Dataset content —
· · · · · · ·
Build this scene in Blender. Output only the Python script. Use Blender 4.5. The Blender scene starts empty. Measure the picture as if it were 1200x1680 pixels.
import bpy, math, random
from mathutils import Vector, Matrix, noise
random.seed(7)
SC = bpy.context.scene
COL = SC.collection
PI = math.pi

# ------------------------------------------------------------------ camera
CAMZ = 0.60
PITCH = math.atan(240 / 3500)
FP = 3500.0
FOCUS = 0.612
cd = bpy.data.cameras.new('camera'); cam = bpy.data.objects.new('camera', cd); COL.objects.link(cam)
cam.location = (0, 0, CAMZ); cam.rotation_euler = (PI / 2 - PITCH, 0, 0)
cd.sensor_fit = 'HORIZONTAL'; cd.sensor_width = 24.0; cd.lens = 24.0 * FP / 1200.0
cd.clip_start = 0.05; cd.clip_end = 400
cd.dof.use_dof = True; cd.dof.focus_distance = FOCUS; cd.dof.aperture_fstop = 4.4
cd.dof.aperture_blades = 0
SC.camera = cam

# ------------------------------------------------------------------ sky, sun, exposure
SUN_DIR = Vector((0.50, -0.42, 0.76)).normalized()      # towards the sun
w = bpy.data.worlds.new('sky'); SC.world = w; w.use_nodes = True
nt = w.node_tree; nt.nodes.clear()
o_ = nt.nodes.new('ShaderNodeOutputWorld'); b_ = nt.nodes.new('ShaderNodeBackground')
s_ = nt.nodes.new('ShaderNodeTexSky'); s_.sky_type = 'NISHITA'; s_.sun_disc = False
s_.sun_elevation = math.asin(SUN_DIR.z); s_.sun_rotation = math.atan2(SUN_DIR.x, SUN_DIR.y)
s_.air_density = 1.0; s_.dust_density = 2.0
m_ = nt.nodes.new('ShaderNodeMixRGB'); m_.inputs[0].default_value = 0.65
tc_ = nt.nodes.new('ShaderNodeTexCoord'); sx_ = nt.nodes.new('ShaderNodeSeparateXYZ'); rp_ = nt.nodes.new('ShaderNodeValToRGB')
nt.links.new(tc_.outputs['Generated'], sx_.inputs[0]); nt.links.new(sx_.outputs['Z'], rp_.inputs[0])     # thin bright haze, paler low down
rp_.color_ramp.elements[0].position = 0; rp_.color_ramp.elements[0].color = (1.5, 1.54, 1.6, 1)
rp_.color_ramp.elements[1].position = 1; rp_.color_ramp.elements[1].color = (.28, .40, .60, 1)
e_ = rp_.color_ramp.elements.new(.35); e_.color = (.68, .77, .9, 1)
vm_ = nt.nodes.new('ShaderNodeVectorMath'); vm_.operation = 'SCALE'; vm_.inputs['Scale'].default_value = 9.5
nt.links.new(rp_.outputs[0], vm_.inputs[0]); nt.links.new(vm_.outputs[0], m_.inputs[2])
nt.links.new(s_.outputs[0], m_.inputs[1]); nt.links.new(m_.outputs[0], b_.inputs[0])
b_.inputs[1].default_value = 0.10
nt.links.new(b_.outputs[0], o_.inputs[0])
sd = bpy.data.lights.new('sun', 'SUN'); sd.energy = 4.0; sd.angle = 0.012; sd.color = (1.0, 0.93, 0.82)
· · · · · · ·
Every line above should be retyped exactly as given.

Build this scene in Blender. Output only the Python script. Use Blender 4.5. The Blender scene starts empty. Measure the picture as if it were 1200x1680 pixels.
import bpy, math, random
from mathutils import Vector, Matrix, noise
random.seed(7)
SC = bpy.context.scene
COL = SC.collection
PI = math.pi

# ------------------------------------------------------------------ camera
CAMZ = 0.60
PITCH = math.atan(240 / 3500)
FP = 3500.0
FOCUS = 0.612
cd = bpy.data.cameras.new('camera'); cam = bpy.data.objects.new('camera', cd); COL.objects.link(cam)
cam.location = (0, 0, CAMZ); cam.rotation_euler = (PI / 2 - PITCH, 0, 0)
cd.sensor_fit = 'HORIZONTAL'; cd.sensor_width = 24.0; cd.lens = 24.0 * FP / 1200.0
cd.clip_start = 0.05; cd.clip_end = 400
cd.dof.use_dof = True; cd.dof.focus_distance = FOCUS; cd.dof.aperture_fstop = 4.4
cd.dof.aperture_blades = 0
SC.camera = cam

# ------------------------------------------------------------------ sky, sun, exposure
SUN_DIR = Vector((0.50, -0.42, 0.76)).normalized()      # towards the sun
w = bpy.data.worlds.new('sky'); SC.world = w; w.use_nodes = True
nt = w.node_tree; nt.nodes.clear()
o_ = nt.nodes.new('ShaderNodeOutputWorld'); b_ = nt.nodes.new('ShaderNodeBackground')
s_ = nt.nodes.new('ShaderNodeTexSky'); s_.sky_type = 'NISHITA'; s_.sun_disc = False
s_.sun_elevation = math.asin(SUN_DIR.z); s_.sun_rotation = math.atan2(SUN_DIR.x, SUN_DIR.y)
s_.air_density = 1.0; s_.dust_density = 2.0
m_ = nt.nodes.new('ShaderNodeMixRGB'); m_.inputs[0].default_value = 0.65
tc_ = nt.nodes.new('ShaderNodeTexCoord'); sx_ = nt.nodes.new('ShaderNodeSeparateXYZ'); rp_ = nt.nodes.new('ShaderNodeValToRGB')
nt.links.new(tc_.outputs['Generated'], sx_.inputs[0]); nt.links.new(sx_.outputs['Z'], rp_.inputs[0])     # thin bright haze, paler low down
rp_.color_ramp.elements[0].position = 0; rp_.color_ramp.elements[0].color = (1.5, 1.54, 1.6, 1)
rp_.color_ramp.elements[1].position = 1; rp_.color_ramp.elements[1].color = (.28, .40, .60, 1)
e_ = rp_.color_ramp.elements.new(.35); e_.color = (.68, .77, .9, 1)
vm_ = nt.nodes.new('ShaderNodeVectorMath'); vm_.operation = 'SCALE'; vm_.inputs['Scale'].default_value = 9.5
nt.links.new(rp_.outputs[0], vm_.inputs[0]); nt.links.new(vm_.outputs[0], m_.inputs[2])
nt.links.new(s_.outputs[0], m_.inputs[1]); nt.links.new(m_.outputs[0], b_.inputs[0])
b_.inputs[1].default_value = 0.10
nt.links.new(b_.outputs[0], o_.inputs[0])
sd = bpy.data.lights.new('sun', 'SUN'); sd.energy = 4.0; sd.angle = 0.012; sd.color = (1.0, 0.93, 0.82)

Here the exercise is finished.